The Role of Case Studies in Understanding Ethical Theories

Clay Christensen writes that a case study is simply an examination of a situation.

Humanity’s religious scriptures, which have collectively survived several dozen centuries, contain thousands of parables that can be examined for both ethical and unethical behavior. Since these manuscripts have been revered as holy books by billions of people over the centuries, they have formed the basis of countless theories of ethical behavior.

These scriptures, however, do not exclusively contain case studies. They are further embellished with commandments that affirmatively demand or prohibit specific behaviors. Nevertheless, since one of the foundations of the world’s faiths (at least the monotheistic ones I am familiar with) is the infallibility of their respective religious texts and protagonists (from whom models of ethical behavior are derived), these case studies take on urgent importance as many of these parables seemingly contradict not only each other but the explicitly communicated commandments as well.
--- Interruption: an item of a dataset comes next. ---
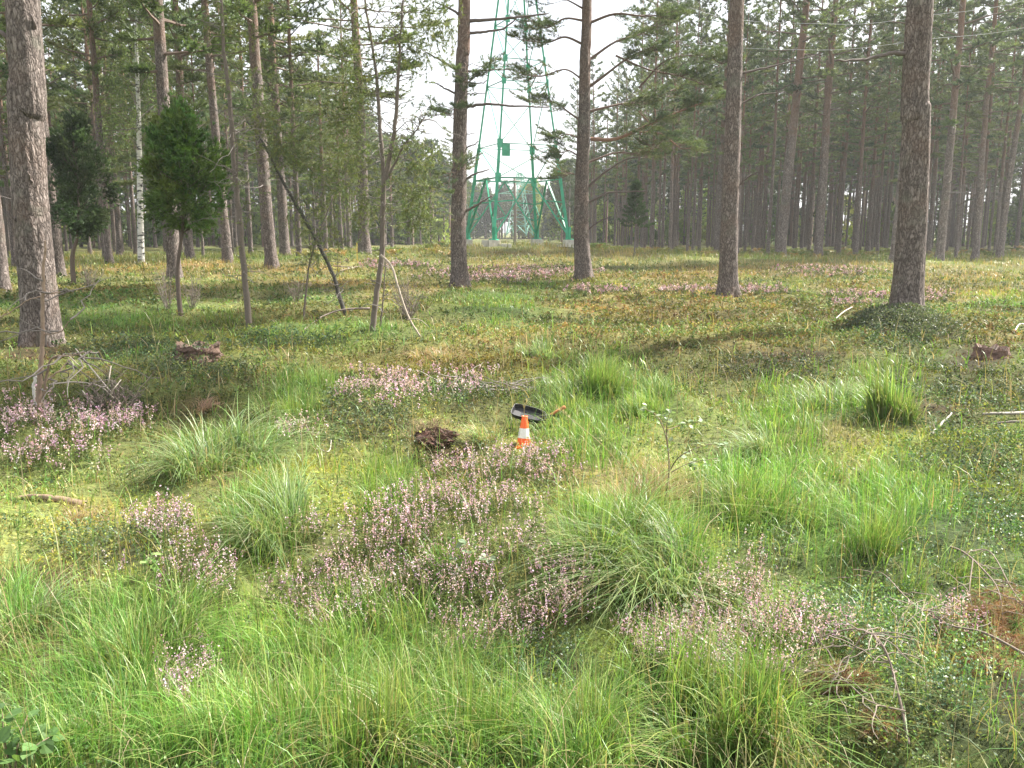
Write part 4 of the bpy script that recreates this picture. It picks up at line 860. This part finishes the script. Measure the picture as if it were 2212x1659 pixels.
deadpine('fallen dead pine branch with brown needles reaching left among the heather, middle of three', [([(2212, 1460, .08), (2120, 1420, .10), (2040, 1400, .1), (1960, 1355, .12), (1900, 1300, .14), (1860, 1290, .10)], .009), ([(2040, 1400, .1), (1990, 1380, .12), (1930, 1400, .06)], .006), ([(1960, 1355, .12), (1935, 1400, .08), (1940, 1440, .03)], .005)],
         [(1870, 1390, 24, 24, 60, .04), (2010, 1420, 50, 22, 60, .05), (2120, 1450, 60, 25, 90, .05)])
deadpine('arching dead pine branch with drooping brown needles at the lower right, lowest of three', [([(1960, 1640, .05), (1935, 1580, .12), (1900, 1520, .2), (1850, 1490, .22), (1780, 1475, .18), (1740, 1480, .14)], .009), ([(1900, 1520, .2), (1860, 1500, .22), (1810, 1530, .14)], .006), ([(1950, 1600, .1), (1870, 1590, .12), (1800, 1530, .12), (1720, 1510, .10)], .006)],
         [(1800, 1495, 50, 14, 110, .07), (1735, 1510, 40, 10, 50, .05), (1905, 1600, 45, 30, 60, .06), (1850, 1500, 40, 15, 60, .06)])

# ---- grass tussocks: each one a thing
def tussock(px, py, r, n, h, label, cols=G_LUSH, bend=.75, wd=.0045, dirn=None, nm='grass_tussock', cat='grass tussock'):
    f0 = at(px, py); d = f0[1]; mb = MB(); n = int(n*.8)
    ns = 7; sub = np.stack([rng.normal(0, r*.38, ns), rng.normal(0, r*.30, ns)], 1); ws = rng.uniform(.3, 1, ns); who = rng.choice(ns, n, p=ws/ws.sum())
    hs = rng.uniform(.6, 1.1, ns); c_ = sub[who]+rng.normal(0, r*.13, (n, 2)); P = np.concatenate([c_, np.zeros((n, 1))], 1); P[:, 2] = H(P[:, 0]+f0[0], P[:, 1]+f0[1])-f0[2]-.01
    wind = rng.uniform(0, 6.3) if dirn is None else dirn
    ox = c_[:, 0]+math.cos(wind)*r*.35; oy = c_[:, 1]+math.sin(wind)*r*.35
    az = np.arctan2(oy, ox)+rng.normal(0, .75, n)
    C = pick(cols, n, .28)*rng.uniform(.8, 1.2, ns)[who][:, None]; tip = C*np.array([1.6, 1.3, 1.5]); s_ = rng.random(n) < .14; tip[s_] = pick(G_DRY, int(s_.sum())); dd = rng.random(n) < .07; C[dd] = pick(G_DRY, int(dd.sum()))
    bb = np.clip(rng.normal(bend, .42, n)*(.5+np.hypot(ox, oy)/(r*.9)*.6), .05, 1.7)
    blades(mb, P, h*hs[who]*rng.uniform(.4, 1.15, n), wd*1.25*np.clip(d/5, .8, 3)*rng.uniform(.6, 1.3, n), az, bb, C, 6, tip)
    m_ = n//12; P2 = np.concatenate([sub[rng.integers(0, ns, m_)]+rng.normal(0, r*.2, (m_, 2)), np.zeros((m_, 1))+.01], 1)   # withered blades at the foot
    P2[:, 2] += H(P2[:, 0]+f0[0], P2[:, 1]+f0[1])-f0[2]
    blades(mb, P2, h*rng.uniform(.25, .6, m_), wd*1.1, rng.uniform(0, 6.3, m_), rng.uniform(.7, 1.6, m_), pick(G_DRY, m_), 4)
    tag(mb.build(nm, M['grass'], None, True, tuple(f0)), label, cat, 'grass tussocks')
PALE = [(.13, .22, .08), (.16, .25, .10), (.10, .19, .06), (.18, .26, .12)]
for a_ in (
    (1310, 830, .42, 1500, .42, 'deep green fine-bladed tussock, tallest behind the black scoop', G_LUSH, .45, .0030),
    (1400, 880, .35, 900, .30, 'low green tussock just right of the tallest one', G_LUSH, .6, .0030),
    (1230, 900, .35, 900, .30, 'green tussock directly behind the brown scoop handle', G_LUSH, .6, .0030),
    (690, 850, .26, 900, .34, 'vivid green upright tussock left of the purple heather bank', G_LUSH, .35, .0028),
    (620, 900, .26, 700, .30, 'vivid green tussock in front of the upright one, above the arching pale one', G_LUSH, .45, .0028),
    (500, 1010, .34, 620, .46, 'pale green tussock of long arching blades left of centre', PALE, 1.0, .0058),
    (395, 1020, .24, 260, .38, 'small arching pale tussock at the left side of the big pale one', PALE, 1.1, .0050),
    (590, 1170, .30, 620, .44, 'drooping green tussock above the lower left heather', PALE, .95, .0055),
    (850, 1070, .18, 260, .26, 'small upright grass clump between the moss and the central heather', PALE, .5, .0040),
    (1330, 1200, .30, 800, .44, 'broad tussock combed to the left, right of the central heather', G_LUSH, 1.0, .0045),
    (1430, 1240, .30, 620, .46, 'silvery green overhanging tussock right of the combed one', PALE, 1.1, .0058),
    (1660, 1000, .32, 560, .40, 'yellow-green tussock with glossy bent blades behind the upright green clump', PALE, .9, .0050),
    (1640, 1110, .30, 700, .40, 'upright green clump right of the pale-leaved sapling', G_LUSH, .45, .0040),
    (1820, 880, .30, 560, .38, 'loose grass clump left of the dense dark green one', PALE, .7, .0040),
    (1915, 900, .24, 900, .50, 'dense dark green upright clump below the right pine', G_LUSH, .3, .0045),
    (1930, 1200, .34, 900, .34, 'fine light green clump above the fallen pine branches', G_LUSH, .35, .0030),
    (1160, 770, .34, 500, .30, 'grass clump at the back left of the tallest green tussock', PALE, .6, .0035),
    (950, 775, .34, 420, .26, 'straw-tinted clump left of the back grass clump', G_DRY+PALE[:2], .9, .0030),
    (440, 885, .20, 420, .16, 'withered tan grass clump between the dead sapling and the vivid tussocks', [(.30, .22, .14), (.24, .17, .11), (.36, .28, .2)], 1.2, .0030),
    (175, 1125, .14, 260, .14, 'withered tan grass wisp beside the sunken log', [(.32, .25, .16), (.26, .2, .13), (.38, .31, .22)], 1.2, .0026),
    (925, 985, .20, 260, .18, 'bent grass fringe hanging over the dark hollow', PALE+G_DRY[:2], 1.2, .0032),
    (1040, 950, .24, 420, .22, 'short grass fringe between the soil clod and the cone', PALE+G_DRY[:2], .8, .0032),
    (800, 1640, .20, 520, .42, 'tall light green clump at the bottom centre-left', G_LUSH, .3, .0045),
    (960, 1600, .22, 520, .40, 'tall dark green clump at the bottom centre', G_LUSH, .3, .0042),
    (1590, 1600, .22, 620, .46, 'dark green clump of long leaning blades at the bottom right of centre', G_LUSH, .5, .0048),
    (340, 1430, .26, 620, .40, 'sprawling grass clump at the lower left, below the purple heather', G_LUSH, .8, .0048),
    (60, 1360, .16, 240, .32, 'broad-bladed pale clump at the left border', PALE, .7, .0075),
    (240, 1600, .24, 420, .32, 'grass clump with arching blades at the bottom left', G_LUSH, 1.0, .0060),
    (640, 1600, .22, 380, .40, 'upright fine green clump at the bottom, second from the left corner', G_LUSH, .35, .0040),
    (1290, 1640, .24, 420, .40, 'green clump in the middle of the bottom edge right of the tall dark one', G_LUSH, .5, .0042),
    (1480, 1530, .16, 260, .42, 'narrow clump of very upright dark blades above the bottom right clump', G_LUSH, .25, .0046),
    (1400, 1100, .30, 620, .34, 'straw-yellow clump behind the combed tussock', G_DRY+[(.22, .24, .08)], .8, .0030)):
    tussock(*a_)

# tall single grass stalks
def stalk(px, py, top, label, c=(.36, .30, .17)):
    f0 = at(px, py); Q = spline([[0, 0, 0]]+[unproj(a, b, f0[1])-f0 for a, b in top], 6); mb = MB(); K = len(Q)
    tube(mb, Q, np.linspace(.0025, .0012, K), 4, c); n_ = 26; t = rng.uniform(.72, 1, n_); P = np.stack([np.interp(t, np.linspace(0, 1, K), Q[:, a]) for a in range(3)], 1)
    leaves(mb, P, np.stack([rng.normal(0, .3, n_), rng.normal(0, .3, n_), np.ones(n_)], 1), .03, .005, pick([(.42, .35, .2), (.36, .3, .16)], n_))
    tag(mb.build('grass_stalk', M['grass'], None, True, tuple(f0)), label, 'grass stalk', 'tall dry grass stalks')
stalk(1462, 905, [(1464, 840), (1468, 780), (1466, 735)], 'tallest pale grass stalk, rising right of the deep green tussock')
stalk(1150, 980, [(1142, 930), (1132, 890), (1140, 865)], 'pale blade leaning across the traffic cone')
stalk(1345, 1010, [(1300, 960), (1240, 910), (1200, 880)], 'straw stalk slanting down right of the scoop')

# ---- broad-leaved seedlings
def sapling(foot, stems, label, leafc, n, L_, name='sapling', cat='sapling', gl=1):
    f0 = at(*foot); root = empty(name, tuple(f0), label, cat); s = MB(); lf = MB()
    for path, r0 in stems:
        Q = spline([unproj(px, py, f0[1]+dy)-f0 for px, py, dy in path], 6); K = len(Q); tube(s, Q, np.linspace(r0, .0015, K), 5, (.15, .11, .07))
        t = rng.uniform(.3, 1, n); P = np.stack([np.interp(t, np.linspace(0, 1, K), Q[:, a]) for a in range(3)], 1)+rng.normal(0, .012, (n, 3))
        D = rng.normal(0, 1, (n, 3)); D[:, 2] = D[:, 2]*.35+.1; D = norm(D); S = norm(np.cross(D, np.array([0, 0, 1.])+rng.normal(0, .3, (n, 3)))); U = np.cross(S, D)
        ln = L_*rng.uniform(.7, 1.2, n)[:, None]; us = [(0, 0), (.25, .36), (.55, .42), (.8, .25), (1, 0)]
        V = [P]+[P+D*ln*u+S*ln*w_*.95+U*ln*.08 for u, w_ in us[1:4]]+[P+D*ln]+[P+D*ln*u-S*ln*w_*.95+U*ln*.08 for u, w_ in us[3:0:-1]]
        V = np.stack(V, 1); b = (np.arange(n)*8)[:, None]; lf.add(V.reshape(-1, 3), np.concatenate([b+np.array([0, 1, 2, 3])[None], b+np.array([0, 3, 4, 5])[None], b+np.array([0, 5, 6, 7])[None]]), np.repeat(pick(leafc, n, .12), 8, 0))
    s.build('stem', M['twig'], root); lf.build('leaves', M['leaf'], root, False)
sapling((1432, 1110), [([(1432, 1110, 0), (1445, 1020, .05), (1440, 950, .1), (1420, 900, .1), (1385, 880, .1)], .006), ([(1445, 1020, 0), (1470, 985, -.1), (1530, 960, -.1), (1570, 965, -.1)], .004), ([(1442, 960, 0), (1440, 920, 0), (1450, 880, 0)], .004), ([(1440, 930, 0), (1480, 915, .1), (1515, 910, .1)], .003), ([(1450, 1020, 0), (1490, 1000, 0), (1550, 990, .05)], .003)],
        'slender birch sapling with shiny whitish leaves in the middle of the clearing', [(.24, .30, .18), (.32, .38, .26), (.17, .25, .11)], 19, .030, 'birch_sapling')
sapling((332, 1240), [([(332, 1240, 0), (335, 1215, 0), (345, 1195, 0)], .003), ([(332, 1240, 0), (322, 1215, -.03), (315, 1205, 0)], .003)], 'tiny seedling with glossy light green leaves above the lower left heather', [(.16, .28, .07), (.2, .32, .1)], 4, .05, 'seedling', 'seedling')
sapling((30, 1690), [([(30, 1690, 0), (40, 1600, 0), (60, 1545, .05)], .004), ([(30, 1690, 0), (70, 1620, -.05), (110, 1590, 0)], .004), ([(30, 1690, 0), (10, 1600, 0), (5, 1540, 0)], .004)], 'leafy seedling with pale green lobed leaves in the bottom left corner', [(.11, .20, .06), (.14, .23, .08), (.09, .17, .05)], 12, .05, 'leafy_seedling', 'seedling')
sapling((1015, 1260), [([(1015, 1260, 0), (1015, 1215, 0), (1000, 1175, 0)], .004), ([(1015, 1260, 0), (1040, 1220, 0), (1055, 1195, 0)], .003), ([(1015, 1260, 0), (985, 1225, 0), (975, 1195, 0)], .003)], 'small seedling with grey-green leaves amid the central heather', [(.15, .22, .12), (.19, .25, .15)], 8, .034, 'grey_leaved_seedling', 'seedling')
sapling((1485, 1350), [([(1485, 1350, 0), (1480, 1325, 0), (1478, 1305, 0)], .003), ([(1485, 1350, 0), (1495, 1325, 0), (1500, 1310, 0)], .003)], 'small plant with crumpled whitish leaves below the silvery tussock', [(.28, .34, .24), (.22, .28, .18)], 5, .035, 'pale_seedling', 'seedling')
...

Religions reconcile these differences through successive layers of interpretation, but because of the infallibility postulate, no precept or case study can be irrevocably erased. Thus, religion, the institution that is supposed to be civilization’s vanguard for teaching ethics, does not maintain a clear codex of ethical best practices; rather, it carries the remnants of every erased word like an ancient palimpsest.

Adherents of the world’s major religious traditions, consciously or unconsciously, navigate between these conflicting ethical theories based on underlying and overriding principles. These principles may come from a combination of selected portions of the text itself, tradition, family, culture, education, and experience. When these principles are applied unconsciously, the resulting ethical theory can be inelegant, even incoherent. On the other hand, when principles are applied as a systematic filter, the resulting belief system can be inspirational, or as we saw on September 11, disastrous.

Society, for better or for worse, is an iceberg. The majority of participants are beneath the surface, and a minority charts its course. As leaders, it is imperative that we distill for ourselves the ethical theories to which we will hold ourselves accountable. We need to acknowledge our unique role in shaping the course of ethical theory and the risks of slipping silently beneath the surface. Icebergs are known to flip suddenly when their center of gravity shifts from melting surface ice, and in much the same way, history has shown that small groups of dedicated extremists can hijack religions and conquer countries time after time. It would be naive to think that the perpetrators of September 11 were the unique product of a foreign religion or culture, for practically every religion or country, including this one, has fallen victim to extremism and plunged into a foreign, civil, or religious war.

It is a scary thing-to examine our principles, religious texts, and ethical theories with a critical eye. Perhaps the only thing scarier is not to do so. When you begin to ask why and do not stop until you no longer know the answer, you may experience a spiritual rebirth where you will find true faith and the principles from which to construct a cohesive ethical theory.